But it is hilarious, don’t you agree?
Also, I’d insert “preposterous” before “claims.”
That seems to explain it quite well. Cains wife was a Nodian.
As literature and poetry and myth it can be, by turns, beautiful, lyrical, terrifying, ugly and yes, hilarious.
But “truthful”? nah!
You’re assuming that its point or purpose is to make scientific or historical claims. That’s not how creation myths work.
I assume nothing. it is a book, that’s all. No different to me than Harry Potter or Dickens. I’m perfectly happy to consider it as nothing more than mythology. Others may make claims on its accuracy regarding scientific and historical matters. That’s for them to back up. not me.
“And today, my beloved and devoutly credulous brethren and sistren, we will turn to the Holy Book of Creation Myths, Chapter Five, Verse Twelve, in which some truly spectacular whoppers concerning human longevity will be served to you, and which I trust you to gobble up on pain of ex-communication and eternal residence in the bowels of Hellfire…”
Joshua Swamidass has suggested something similar to this in his book “The Genealogical Adam and Eve”.
But then, after the flood Noah and his son’s had to interbreed, yes?
But that is how they are taken by more than a few people.
BTW, the problem created by God creating other peoples for Cain, Abel and the rest of the family to procreate with is solved by The Flood wiping out all lineages except for the one original.
Remember (from the bible) that Lot’s daughters got their dad drunk and had sex with him because they thought the world had ended and they needed to repopulate the human race.
Of course there was a first human.
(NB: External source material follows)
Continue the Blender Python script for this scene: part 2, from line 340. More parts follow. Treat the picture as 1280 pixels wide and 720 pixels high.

Logically, it’d be impossible for there not to have been. It’s impossible to pin down who that first human was or precisely where or when they lived, but whoever it was, they must have existed. Things can exist without us knowing what they are.
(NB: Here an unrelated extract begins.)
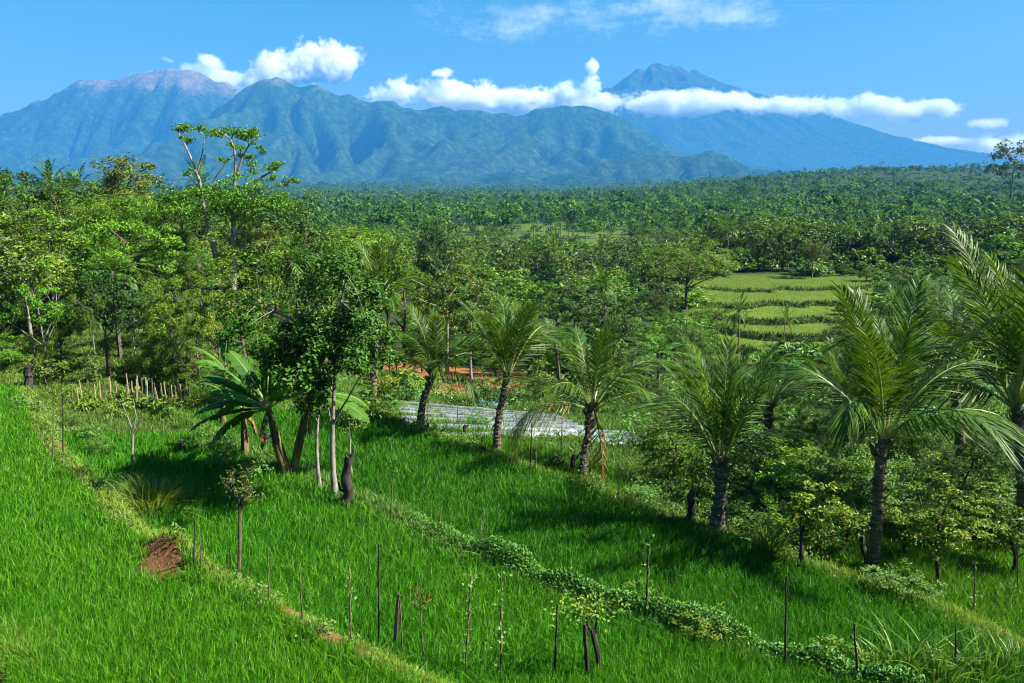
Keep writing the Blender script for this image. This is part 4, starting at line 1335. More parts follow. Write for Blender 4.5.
def tuft(px, py, n, h, w, lean, mat, label, seed, r=.35, name='grass_tuft', cat='grass tuft', group=None, b=None):
    g = np.random.default_rng(seed)
    b = ground(px, py) if b is None else b
    x = g.normal(size=n) * r * .5; y = g.normal(size=n) * r * .4
    dr = np.stack([x, y], 1) / r * 1.4 + g.normal(size=(n, 2)) * .35
    hh = h * g.uniform(.55, 1.15, n); T = np.linspace(0, 1, 7)
    az = g.uniform(0, 6.28, n); wv = np.stack([np.cos(az), np.sin(az), 0 * az], 1)
    P = np.stack([x, y, 0 * x - .04], 1)[:, None] + np.concatenate([dr[:, None] * lean * (hh[:, None, None] * T[None, :, None] ** 1.8), (hh[:, None] * (T - .42 * (np.hypot(*dr.T)[:, None] * lean) * T ** 2.4))[:, :, None]], 2)
    W = (w * np.array([.7, 1, 1, .95, .8, .5, .04]))[None, :, None] * wv[:, None] * .5
    v = np.stack([P + W, P - W], 2).reshape(n, -1, 3); m = 14
    f = np.array([(2 * i, 2 * i + 1, 2 * i + 3, 2 * i + 2) for i in range(6)])
    mb = MB(); mb.add(v.reshape(-1, 3), (np.arange(n)[:, None, None] * m + f[None]).reshape(-1, 4))
    return tag(mb.obj(name, [mat], None, False, b), label, cat, group)


tuft(151, 512, 620, 1.15, .022, .75, M['grass'], 'tall pale arching grass tuft above the dirt cut', 61, r=.75)
tuft(136, 498, 260, .9, .022, .7, M['weed'], 'dark grass clump against the left side of the arching tuft', 62, r=.5)
for k, (px, py, h, lb) in enumerate([(905, 676, 1.25, 'sword grass clump with long pale blades beside the dark front stake'), (940, 682, 1.3, 'tallest clump of sword grass by the lower right corner'),
                                     (985, 680, 1.1, 'sword grass clump with yellowish blades in the lower right corner'), (870, 680, .8, 'short sword grass clump at the foot of the leaning front stake'), (1015, 676, 1.0, 'sword grass cut by the right edge')]):
    tuft(px, py, 70, h, .034, .6, M['weed'], lb, 160 + k, r=.5)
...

Logically, it’d be totally subjective to decide who or when that first human lived.
Define “human”.
That’s not remotely a neat bright line. It’s an extremely blurry one. And it certainly doesn’t fall neatly between one person and everyone before them.
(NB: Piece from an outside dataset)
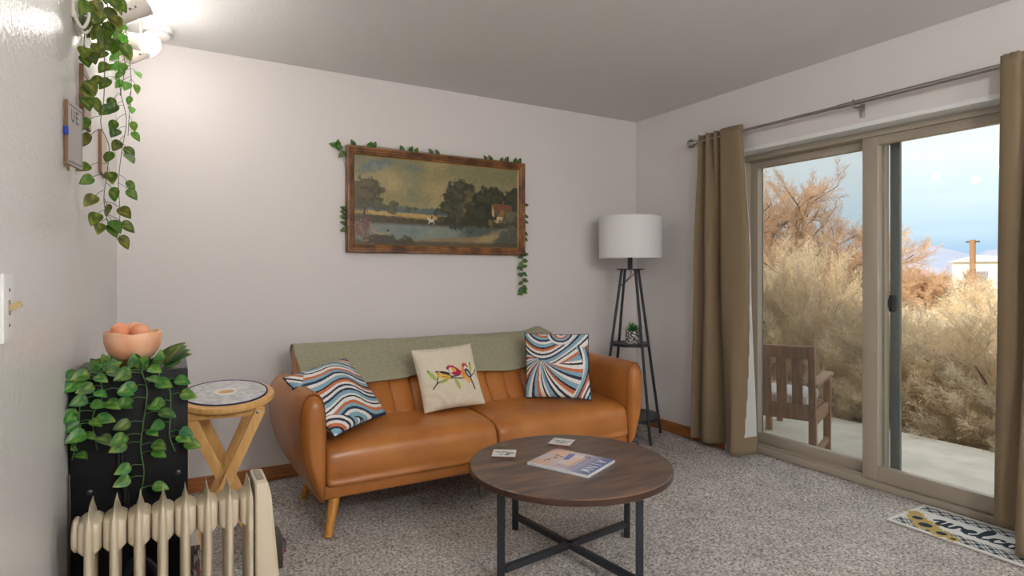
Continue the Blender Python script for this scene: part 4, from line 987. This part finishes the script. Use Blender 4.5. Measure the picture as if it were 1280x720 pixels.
for k in range(8):
    x = hx0 + pitch * k
    MB().loft([fin_ring(x, z, w, d) for z, w, d in sect]).loft([fin_ring(x, z, w, d) for z, w, d in hub_sect(.571, .030)]).loft([fin_ring(x, z, w, d) for z, w, d in hub_sect(.13, .022)]).build('fin', M['cream'], he, ang=50)
MB().lathe([(.040, 0), (.042, .003), (.041, .008), (.034, .013), (.001, .014)], (hx0 - hub + .001, HY, .571), 24, (-1, 0, 0)).build('end_cap', M['cream'], he)
bx0 = hx0 + pitch * 7 + .010
def cbox(z, x1, y0, y1): return [(bx0, y0 + .006, z), (bx0 + .004, y0, z), (x1 - .006, y0, z), (x1, y0 + .006, z), (x1, y1 - .006, z), (x1 - .006, y1, z), (bx0 + .004, y1, z), (bx0, y1 - .006, z)]
MB().loft([cbox(.646, bx0 + .027, HY - .06, HY + .06), cbox(.643, bx0 + .032, HY - .066, HY + .066), cbox(.61, bx0 + .040, HY - .075, HY + .075), cbox(.35, bx0 + .062, HY - .085, HY + .085), cbox(.12, bx0 + .070, HY - .085, HY + .085), cbox(.075, bx0 + .066, HY - .08, HY + .08)]).build('control_box', M['cream'], he, ang=30)
b = MB().box((bx0 + .016, HY, .6466), (.018, .085, .002), .0005)
for k in range(10): b.box((bx0 + .016, HY - .038 + k * .0085, .6482), (.016, .003, .0016))
b.build('top_grille', M['creamd'], he, smooth=False)
MB().box((bx0 + .060, HY - .02, .445), (.022, .09, .085), .004).build('control_panel', mat('dark_panel', rgb(52, 42, 40), .4), he)
MB().lathe([(.022, 0), (.02, .012), (.001, .013)], (bx0 + .071, HY - .005, .44), 20, (1, 0, 0)).build('dial', M['black'], he)
MB().box((bx0 + .072, HY - .048, .445), (.006, .014, .018), .002).build('power_switch', mat('red_switch', rgb(190, 40, 36), .4), he)
for sy in (-1, 1):
    for x in (hx0 + .01, hx0 + pitch * 6.5):
        MB().lathe([(.024, -.009), (.027, -.006), (.027, .006), (.024, .009)], (x, HY + sy * .09, .027), 20, (1, 0, 0)).build('caster', M['black'], he)
for x in (hx0 + .01, hx0 + pitch * 6.5):
    MB().box((x, HY, .058), (.03, .22, .02), .006).build('foot_bracket', M['black'], he)

# ------------------------------------------------------- ceiling spotlights
FX = -.125
sp = thing('ceiling_spotlight_bar', (FX, 2.85, ZC), 'white ceiling spotlight bar with lit bulbs above the left wall', 'ceiling light')
MB().box((FX, 2.85, ZC - .011), (.05, 1.0, .022), .006).build('bar', M['white'], sp)
mhd = mat('spot_enamel', rgb(226, 218, 206), .4)
def head(bulb, axis, stem_y):
    bulb, axis = Vector(bulb), Vector(axis).normalized()
    neck = bulb - axis * .030
    e = MB().lathe([(.001, -.105), (.024, -.105), (.031, -.098), (.033, -.085), (.034, 0), (.036, .002), (.036, .010), (.031, .010), (.030, -.02), (.001, -.025)], neck, 32, axis).build('spot_head', mhd, sp)
    piv = neck - axis * .05
    top = Vector((FX, stem_y, ZC - .02)); 
    side = axis.cross(Vector((0, 0, 1))).normalized() * .037
    b = MB().tube(spline([top, top + Vector((0, 0, -.05)), piv + side + Vector((0, 0, .06)), piv + side], 24), .0055, 10).tube([piv + side * 1.15, piv - side * .2], .006, 10)
    b.build('arm', mhd, e)
    for s_ in (-.02, .0): MB().lathe([(.0045, 0), (.0045, .003), (.001, .004)], neck - axis * .04 + side.normalized() * .0335 + axis * s_, 10, side).build('screw', M['greyfr'], e)
    prof = [(.001, -.03), (.014, -.03), (.016, -.018), (.030, -.004), (.0365, .014), (.036, .030), (.028, .042), (.012, .047), (.001, .048)]
    MB().lathe(prof, bulb - axis * .012, 28, axis).build('bulb', M['bulb'], e)
head((-.063, 2.61, 2.221), (.80, .10, .60), 2.56)
head((-.077, 2.84, 2.142), (.80, -.45, -.16), 2.80)
head((-.099, 3.20, 2.235), (.55, .62, .60), 3.12)
# shield shaped wall hook
hk = thing('wall_hook', (XL, 2.12, 1.95), 'white two-pronged hook on the left wall at the top of the vine', 'hook')
MB().box((XL + .004, 2.10, 1.99), (.008, .055, .12), .003).build('plate', mhd, hk)
for dy in (-.018, .018):
    MB().tube(spline([(XL + .006, 2.10 + dy, 1.95), (XL + .012, 2.10 + dy, 1.925), (XL + .026, 2.10 + dy * 1.2, 1.905), (XL + .038, 2.10 + dy * 1.4, 1.925), (XL + .042, 2.10 + dy * 1.5, 1.95)], 20), [.0045] * 19 + [.003], 10).build('prong', mhd, hk)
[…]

I’m well aware that some logic systems purely hate blurry lines. They’re how the world works, nevertheless.
Interestingly, the earliest common female human ancestor and her male counterpart seem to have lived at different times, suggesting that there was a lot of mixing going on but not all of it is represented in modern-day populations.
Well, I think that is only because, as humans, we will disagree on where a line is drawn.
But there is a line. You (general “you”) just draw it in a different place than I would.
The blurry lines are of our own making.